▶ [EXERCISE DETAILS] Your task is to copy the material exactly.

[start DATASET EXCERPT]

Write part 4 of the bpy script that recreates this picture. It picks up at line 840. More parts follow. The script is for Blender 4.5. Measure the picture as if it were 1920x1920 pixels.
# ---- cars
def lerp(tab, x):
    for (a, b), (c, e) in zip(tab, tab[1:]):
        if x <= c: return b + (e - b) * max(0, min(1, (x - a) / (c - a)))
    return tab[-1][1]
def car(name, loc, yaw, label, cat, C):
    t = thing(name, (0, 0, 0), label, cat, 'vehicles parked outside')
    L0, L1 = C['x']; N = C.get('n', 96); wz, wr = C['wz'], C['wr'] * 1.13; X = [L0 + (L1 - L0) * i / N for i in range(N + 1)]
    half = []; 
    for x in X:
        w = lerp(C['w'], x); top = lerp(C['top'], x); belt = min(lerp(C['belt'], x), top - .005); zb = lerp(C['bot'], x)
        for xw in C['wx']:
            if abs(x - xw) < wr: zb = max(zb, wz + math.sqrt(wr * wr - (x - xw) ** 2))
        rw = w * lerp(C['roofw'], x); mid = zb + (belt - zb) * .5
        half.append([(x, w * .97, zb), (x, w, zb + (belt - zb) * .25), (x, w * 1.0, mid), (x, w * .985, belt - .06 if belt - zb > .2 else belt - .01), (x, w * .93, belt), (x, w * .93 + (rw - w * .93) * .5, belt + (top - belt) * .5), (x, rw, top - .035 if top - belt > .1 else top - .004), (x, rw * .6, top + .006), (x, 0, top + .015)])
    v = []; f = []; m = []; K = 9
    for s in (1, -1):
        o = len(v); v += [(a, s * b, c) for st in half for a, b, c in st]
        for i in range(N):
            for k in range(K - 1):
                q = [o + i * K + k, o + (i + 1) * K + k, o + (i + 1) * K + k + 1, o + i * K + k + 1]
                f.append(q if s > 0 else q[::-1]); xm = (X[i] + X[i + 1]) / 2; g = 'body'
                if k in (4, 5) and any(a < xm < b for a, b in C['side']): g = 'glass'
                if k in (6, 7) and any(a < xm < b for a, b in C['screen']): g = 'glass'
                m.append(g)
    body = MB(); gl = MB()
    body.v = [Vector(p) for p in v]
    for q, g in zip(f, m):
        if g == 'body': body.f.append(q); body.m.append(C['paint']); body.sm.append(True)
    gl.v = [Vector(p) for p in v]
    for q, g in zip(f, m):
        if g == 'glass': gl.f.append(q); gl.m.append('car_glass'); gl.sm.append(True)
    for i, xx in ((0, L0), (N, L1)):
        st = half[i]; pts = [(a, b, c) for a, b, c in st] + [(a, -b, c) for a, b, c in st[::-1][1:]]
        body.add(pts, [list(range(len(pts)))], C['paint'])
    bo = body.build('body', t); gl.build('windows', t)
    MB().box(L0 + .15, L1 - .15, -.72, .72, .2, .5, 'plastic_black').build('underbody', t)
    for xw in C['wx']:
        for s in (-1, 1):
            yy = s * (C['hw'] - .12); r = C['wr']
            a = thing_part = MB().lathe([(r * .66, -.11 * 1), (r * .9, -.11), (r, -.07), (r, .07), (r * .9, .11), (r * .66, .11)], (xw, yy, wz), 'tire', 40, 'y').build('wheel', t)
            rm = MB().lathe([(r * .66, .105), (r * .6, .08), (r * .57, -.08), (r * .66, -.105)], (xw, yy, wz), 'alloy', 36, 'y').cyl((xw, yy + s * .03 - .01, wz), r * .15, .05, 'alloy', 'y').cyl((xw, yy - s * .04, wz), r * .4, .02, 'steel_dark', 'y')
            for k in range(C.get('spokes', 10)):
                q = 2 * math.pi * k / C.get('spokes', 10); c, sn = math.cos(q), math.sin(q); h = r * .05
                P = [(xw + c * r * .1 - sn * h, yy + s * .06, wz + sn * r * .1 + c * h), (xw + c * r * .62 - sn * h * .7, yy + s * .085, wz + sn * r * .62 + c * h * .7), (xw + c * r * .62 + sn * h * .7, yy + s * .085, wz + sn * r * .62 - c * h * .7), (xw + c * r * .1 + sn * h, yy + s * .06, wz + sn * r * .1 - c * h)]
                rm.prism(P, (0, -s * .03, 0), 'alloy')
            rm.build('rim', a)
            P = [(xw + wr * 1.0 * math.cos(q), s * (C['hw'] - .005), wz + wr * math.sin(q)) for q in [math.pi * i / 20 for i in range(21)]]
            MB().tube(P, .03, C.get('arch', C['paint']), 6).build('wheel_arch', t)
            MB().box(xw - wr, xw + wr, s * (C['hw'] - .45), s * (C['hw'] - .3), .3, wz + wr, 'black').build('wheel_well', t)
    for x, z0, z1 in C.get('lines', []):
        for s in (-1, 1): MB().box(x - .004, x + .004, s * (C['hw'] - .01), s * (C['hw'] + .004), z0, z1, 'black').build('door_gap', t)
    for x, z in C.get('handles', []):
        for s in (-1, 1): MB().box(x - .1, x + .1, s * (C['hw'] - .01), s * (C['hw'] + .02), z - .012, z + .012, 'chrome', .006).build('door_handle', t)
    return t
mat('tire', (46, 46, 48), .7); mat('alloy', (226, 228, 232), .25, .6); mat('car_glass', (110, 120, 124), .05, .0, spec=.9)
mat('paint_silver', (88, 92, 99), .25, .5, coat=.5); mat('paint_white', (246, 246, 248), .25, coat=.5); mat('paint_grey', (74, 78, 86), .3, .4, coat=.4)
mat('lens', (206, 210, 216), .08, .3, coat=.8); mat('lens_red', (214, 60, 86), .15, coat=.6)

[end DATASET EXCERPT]

▶ [EXPECTED OUTPUT]
Write part 4 of the bpy script that recreates this picture. It picks up at line 840. More parts follow. The script is for Blender 4.5. Measure the picture as if it were 1920x1920 pixels.
# ---- cars
def lerp(tab, x):
    for (a, b), (c, e) in zip(tab, tab[1:]):
        if x <= c: return b + (e - b) * max(0, min(1, (x - a) / (c - a)))
    return tab[-1][1]
def car(name, loc, yaw, label, cat, C):
    t = thing(name, (0, 0, 0), label, cat, 'vehicles parked outside')
    L0, L1 = C['x']; N = C.get('n', 96); wz, wr = C['wz'], C['wr'] * 1.13; X = [L0 + (L1 - L0) * i / N for i in range(N + 1)]
    half = []; 
    for x in X:
        w = lerp(C['w'], x); top = lerp(C['top'], x); belt = min(lerp(C['belt'], x), top - .005); zb = lerp(C['bot'], x)
        for xw in C['wx']:
            if abs(x - xw) < wr: zb = max(zb, wz + math.sqrt(wr * wr - (x - xw) ** 2))
        rw = w * lerp(C['roofw'], x); mid = zb + (belt - zb) * .5
        half.append([(x, w * .97, zb), (x, w, zb + (belt - zb) * .25), (x, w * 1.0, mid), (x, w * .985, belt - .06 if belt - zb > .2 else belt - .01), (x, w * .93, belt), (x, w * .93 + (rw - w * .93) * .5, belt + (top - belt) * .5), (x, rw, top - .035 if top - belt > .1 else top - .004), (x, rw * .6, top + .006), (x, 0, top + .015)])
    v = []; f = []; m = []; K = 9
    for s in (1, -1):
        o = len(v); v += [(a, s * b, c) for st in half for a, b, c in st]
        for i in range(N):
            for k in range(K - 1):
                q = [o + i * K + k, o + (i + 1) * K + k, o + (i + 1) * K + k + 1, o + i * K + k + 1]
                f.append(q if s > 0 else q[::-1]); xm = (X[i] + X[i + 1]) / 2; g = 'body'
                if k in (4, 5) and any(a < xm < b for a, b in C['side']): g = 'glass'
                if k in (6, 7) and any(a < xm < b for a, b in C['screen']): g = 'glass'
                m.append(g)
    body = MB(); gl = MB()
    body.v = [Vector(p) for p in v]
    for q, g in zip(f, m):
        if g == 'body': body.f.append(q); body.m.append(C['paint']); body.sm.append(True)
    gl.v = [Vector(p) for p in v]
    for q, g in zip(f, m):
        if g == 'glass': gl.f.append(q); gl.m.append('car_glass'); gl.sm.append(True)
    for i, xx in ((0, L0), (N, L1)):
        st = half[i]; pts = [(a, b, c) for a, b, c in st] + [(a, -b, c) for a, b, c in st[::-1][1:]]
        body.add(pts, [list(range(len(pts)))], C['paint'])
    bo = body.build('body', t); gl.build('windows', t)
    MB().box(L0 + .15, L1 - .15, -.72, .72, .2, .5, 'plastic_black').build('underbody', t)
    for xw in C['wx']:
        for s in (-1, 1):
            yy = s * (C['hw'] - .12); r = C['wr']
            a = thing_part = MB().lathe([(r * .66, -.11 * 1), (r * .9, -.11), (r, -.07), (r, .07), (r * .9, .11), (r * .66, .11)], (xw, yy, wz), 'tire', 40, 'y').build('wheel', t)
            rm = MB().lathe([(r * .66, .105), (r * .6, .08), (r * .57, -.08), (r * .66, -.105)], (xw, yy, wz), 'alloy', 36, 'y').cyl((xw, yy + s * .03 - .01, wz), r * .15, .05, 'alloy', 'y').cyl((xw, yy - s * .04, wz), r * .4, .02, 'steel_dark', 'y')
            for k in range(C.get('spokes', 10)):
                q = 2 * math.pi * k / C.get('spokes', 10); c, sn = math.cos(q), math.sin(q); h = r * .05
                P = [(xw + c * r * .1 - sn * h, yy + s * .06, wz + sn * r * .1 + c * h), (xw + c * r * .62 - sn * h * .7, yy + s * .085, wz + sn * r * .62 + c * h * .7), (xw + c * r * .62 + sn * h * .7, yy + s * .085, wz + sn * r * .62 - c * h * .7), (xw + c * r * .1 + sn * h, yy + s * .06, wz + sn * r * .1 - c * h)]
                rm.prism(P, (0, -s * .03, 0), 'alloy')
            rm.build('rim', a)
            P = [(xw + wr * 1.0 * math.cos(q), s * (C['hw'] - .005), wz + wr * math.sin(q)) for q in [math.pi * i / 20 for i in range(21)]]
            MB().tube(P, .03, C.get('arch', C['paint']), 6).build('wheel_arch', t)
            MB().box(xw - wr, xw + wr, s * (C['hw'] - .45), s * (C['hw'] - .3), .3, wz + wr, 'black').build('wheel_well', t)
    for x, z0, z1 in C.get('lines', []):
        for s in (-1, 1): MB().box(x - .004, x + .004, s * (C['hw'] - .01), s * (C['hw'] + .004), z0, z1, 'black').build('door_gap', t)
    for x, z in C.get('handles', []):
        for s in (-1, 1): MB().box(x - .1, x + .1, s * (C['hw'] - .01), s * (C['hw'] + .02), z - .012, z + .012, 'chrome', .006).build('door_handle', t)
    return t
mat('tire', (46, 46, 48), .7); mat('alloy', (226, 228, 232), .25, .6); mat('car_glass', (110, 120, 124), .05, .0, spec=.9)
mat('paint_silver', (88, 92, 99), .25, .5, coat=.5); mat('paint_white', (246, 246, 248), .25, coat=.5); mat('paint_grey', (74, 78, 86), .3, .4, coat=.4)
mat('lens', (206, 210, 216), .08, .3, coat=.8); mat('lens_red', (214, 60, 86), .15, coat=.6)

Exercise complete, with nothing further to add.